Je viens de voir le film. J’ai beaucoup apprécié la complexité des personnages. Par ailleurs j’ai trouvé Virginie E magnifique dans ce personnage très complexe. J’avais L’impression qu’elle Cherchait à donner du sens à sa vie ( qu’elle a choisie) sans intensité. Famille, mari, enfants sont là pour certainement effacer les blessures d’une enfance mal vécue ( Mère alcoolique,). Elle a fait le choix d’une vie conventionnelle pour réparer le passé. Par ailleurs, son mari me semblait très étranger à ces questionnements, à ses désirs profonds....Il était là comme un garde- fou, pour que tout continue à bien fonctionner. Je vois le personnage de V.E vivre et revivre le passé avec intensité avec son ancien ami.. chose qu’elle n’arrivait Pas à retrouver dans sa «  nouvelle vie ». Les autres personnages sont intenses et passionnels... juste le piment qu’il fallait ... j’ai aimé ( bien que j’ai trouvé incroyablement fous) comme elle s’en ai débarrassée de tous les interdits pour goûter à l’intensité. ... certes , c’est moralement répréhensible, toutefois très humain...
J’ai adoré les images, l’endroit où ça a été filmé, la musique, les contrates des couleurs.... j’ai aussi apprécié que les actrices avaient l’air peu maquillées ( chose ultra rare dans le cinéma de nos jours).
En définitif, authenticité, passionnant et sensuel ....

ceciloule
02/06/2019 à 19:13

Une fantaisie déconnectée, c'est exactement ça que l'on ressent... le pitch nous perd assez rapidement et même si les acteurs sont exceptionnels, ils ne parviennent pas à nous entraîner dans le délire de la réalisatrice, sans doute trop bourgeois et intello pour nous (plus d'infos ici :https://pamolico.wordpress.com/2019/06/02/un-film-etrique-sibyl-justine-triet/)

ImanolEtche.
01/06/2019 à 23:44

A la suite du visionnage du film, qui m'a profondément bouleversé je me suis enfin décidé à renouer avec mon psychanalyste ( Jacques Kancan à la Porte de Vanves).

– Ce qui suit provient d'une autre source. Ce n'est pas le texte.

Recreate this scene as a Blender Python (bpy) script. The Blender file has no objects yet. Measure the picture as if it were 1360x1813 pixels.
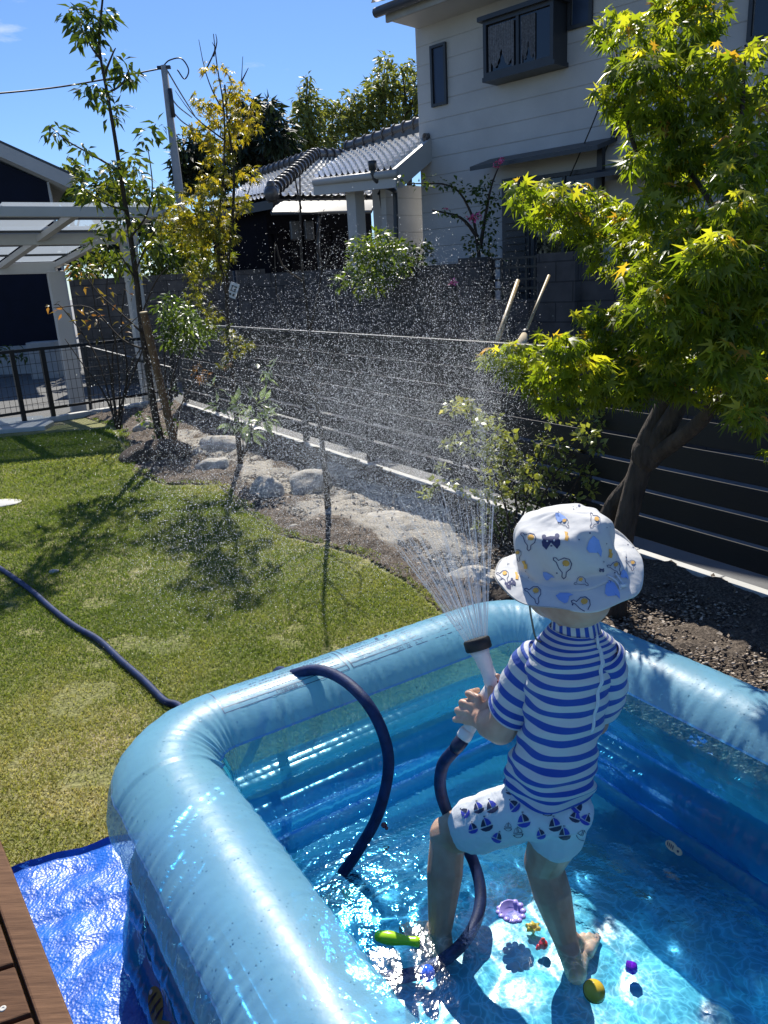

V.Efira transcende d'une façon magistrale cette fonction sublime de l'analyste. La scène de la barbe à Papa et de la pomme d'amour à la fête foraine illustre parfaitement le désarroi de l'analyste en panne d'interprétation. Un bijou!

jonibigood
31/05/2019 à 09:52

Sur les acteurs: On parle bcp d'Efira, Je l'ai trouvé très bien comme le reste du cast mais c'est surtout Exarchopoulos et Sandra Hüller qui m'ont impressionnées. Leurs palettes sont bien plus larges (les rôles sont écrits comme ça) et ce qu'elles donnent à l'écran est assez impressionnant.

mfm48
30/05/2019 à 13:37

Je n’ai pas ressenti d’émotions en regardant ce film. Je suis allée le voir pour Virginie Efira car je la trouve magnifique, mais je suis au regret de dire que j’ai été déçue.

Miami81
29/05/2019 à 13:11

Une excellente actrice qui a su sacrément bien gérer sa carrière.

Simon Riaux
29/05/2019 à 09:53

@Guéguette

N'ayant pas eu le sentiment de surestimer Victoria, difficile de vous répondre.

Ce qu'on peut dire sans trop s'avancer dans un sens ou dans l'autre, c'est que l'écriture et la mise en scène de Triet ont beaucoup progressé, même si elle s'empêtre un peu avec un univers qui limite ici son propos.

Guéguette
29/05/2019 à 09:09

Aussi surestimé que Victoria ou pas?